Coolies started out in the late 1990s, a trio of school friends from South Auckland, NZ, making a homemade-punk noise. After a first spurt of activity they lost a couple of drummers, released hardly any music, and seemed to have gone silent. This brief new album captures their gleeful, raw, energy on a reel-to-reel recorder.
At this point, Coolies might be seen as an antipodean "garage" equivalent of No Age; albeit less adept at self-promotion and with a little of the spirit of Crass and the Slits mixed in. Master documents their past four years in 27 minutes; going for the throat on each song and displaying little affection for polish on studio pieces and the two live tracks ("Shift" and "Pull the Trigger"). Instead, the onus is on scuzzy spontaneity as guitar feedback, propulsive yells, and uncluttered drumming and bass playing adhere to a still-charming DIY aesthetic. Some songs, such as "Holiday" and "Let’s Pretend" are more obviously melodic and airy than other pieces (for example "Ghost Baby" and "Searching") which have a manic, suffocating feeling.
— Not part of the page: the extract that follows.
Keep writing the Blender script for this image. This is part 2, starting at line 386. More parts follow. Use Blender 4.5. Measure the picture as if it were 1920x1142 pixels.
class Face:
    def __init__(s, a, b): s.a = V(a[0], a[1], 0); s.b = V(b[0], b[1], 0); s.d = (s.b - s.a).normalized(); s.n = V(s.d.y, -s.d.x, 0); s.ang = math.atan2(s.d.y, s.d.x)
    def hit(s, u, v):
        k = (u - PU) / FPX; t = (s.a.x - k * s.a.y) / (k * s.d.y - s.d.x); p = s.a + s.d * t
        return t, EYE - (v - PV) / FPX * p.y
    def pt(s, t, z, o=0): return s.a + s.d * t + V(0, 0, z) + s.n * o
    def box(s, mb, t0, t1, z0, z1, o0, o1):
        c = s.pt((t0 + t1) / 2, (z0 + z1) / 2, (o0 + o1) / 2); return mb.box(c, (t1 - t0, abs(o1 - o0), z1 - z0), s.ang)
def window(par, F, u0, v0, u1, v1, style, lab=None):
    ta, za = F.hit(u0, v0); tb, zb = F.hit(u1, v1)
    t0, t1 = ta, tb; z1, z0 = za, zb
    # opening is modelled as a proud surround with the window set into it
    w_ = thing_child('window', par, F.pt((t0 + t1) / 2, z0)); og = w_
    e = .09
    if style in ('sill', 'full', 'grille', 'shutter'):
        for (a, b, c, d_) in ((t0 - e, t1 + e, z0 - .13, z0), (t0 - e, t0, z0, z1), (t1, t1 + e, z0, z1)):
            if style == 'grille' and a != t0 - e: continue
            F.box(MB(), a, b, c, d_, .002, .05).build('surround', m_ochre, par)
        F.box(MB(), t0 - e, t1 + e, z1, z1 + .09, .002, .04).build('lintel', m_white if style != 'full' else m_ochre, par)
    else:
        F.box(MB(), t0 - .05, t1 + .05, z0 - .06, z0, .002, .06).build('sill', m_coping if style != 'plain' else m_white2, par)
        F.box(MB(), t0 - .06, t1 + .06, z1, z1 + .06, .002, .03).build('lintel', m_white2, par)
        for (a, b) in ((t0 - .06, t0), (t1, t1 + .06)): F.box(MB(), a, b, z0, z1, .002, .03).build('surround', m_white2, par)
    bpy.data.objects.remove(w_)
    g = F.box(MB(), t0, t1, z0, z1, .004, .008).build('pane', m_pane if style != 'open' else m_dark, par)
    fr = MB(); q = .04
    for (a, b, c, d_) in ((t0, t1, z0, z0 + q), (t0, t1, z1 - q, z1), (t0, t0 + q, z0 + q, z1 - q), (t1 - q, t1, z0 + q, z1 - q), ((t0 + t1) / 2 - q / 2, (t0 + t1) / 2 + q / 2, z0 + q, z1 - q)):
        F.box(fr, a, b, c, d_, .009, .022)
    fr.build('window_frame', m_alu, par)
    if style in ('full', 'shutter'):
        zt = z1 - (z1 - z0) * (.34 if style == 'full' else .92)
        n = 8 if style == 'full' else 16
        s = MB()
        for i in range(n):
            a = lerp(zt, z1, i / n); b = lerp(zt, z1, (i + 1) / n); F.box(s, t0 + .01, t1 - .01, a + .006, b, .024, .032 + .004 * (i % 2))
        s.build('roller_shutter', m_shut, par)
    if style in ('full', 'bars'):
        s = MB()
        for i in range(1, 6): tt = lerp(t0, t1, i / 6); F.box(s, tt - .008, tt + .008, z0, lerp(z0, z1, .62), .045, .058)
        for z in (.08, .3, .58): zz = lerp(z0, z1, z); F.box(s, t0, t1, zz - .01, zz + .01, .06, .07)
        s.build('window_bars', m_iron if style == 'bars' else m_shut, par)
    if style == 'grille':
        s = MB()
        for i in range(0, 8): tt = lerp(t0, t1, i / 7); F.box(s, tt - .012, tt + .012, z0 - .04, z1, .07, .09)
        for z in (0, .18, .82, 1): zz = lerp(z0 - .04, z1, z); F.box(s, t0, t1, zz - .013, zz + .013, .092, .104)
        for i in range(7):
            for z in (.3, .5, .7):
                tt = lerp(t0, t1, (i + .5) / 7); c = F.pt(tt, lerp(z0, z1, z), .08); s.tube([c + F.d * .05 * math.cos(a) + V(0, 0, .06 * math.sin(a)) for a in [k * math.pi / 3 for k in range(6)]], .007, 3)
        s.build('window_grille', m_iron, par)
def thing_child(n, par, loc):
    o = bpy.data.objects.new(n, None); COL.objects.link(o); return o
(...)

In 2005, original members Tina and Sjionel were joined by new drummer Stefan. The trio still has an abrasive quality and tension derived from crunching guitar, howling vocals and thudding percussion. It's a sound which to some extent echoes the "boredom" ethos of late-1970s UK punk and more recent US-based "lo-fi" garage groups. Timing is everything, and maybe this is now the Coolies' time.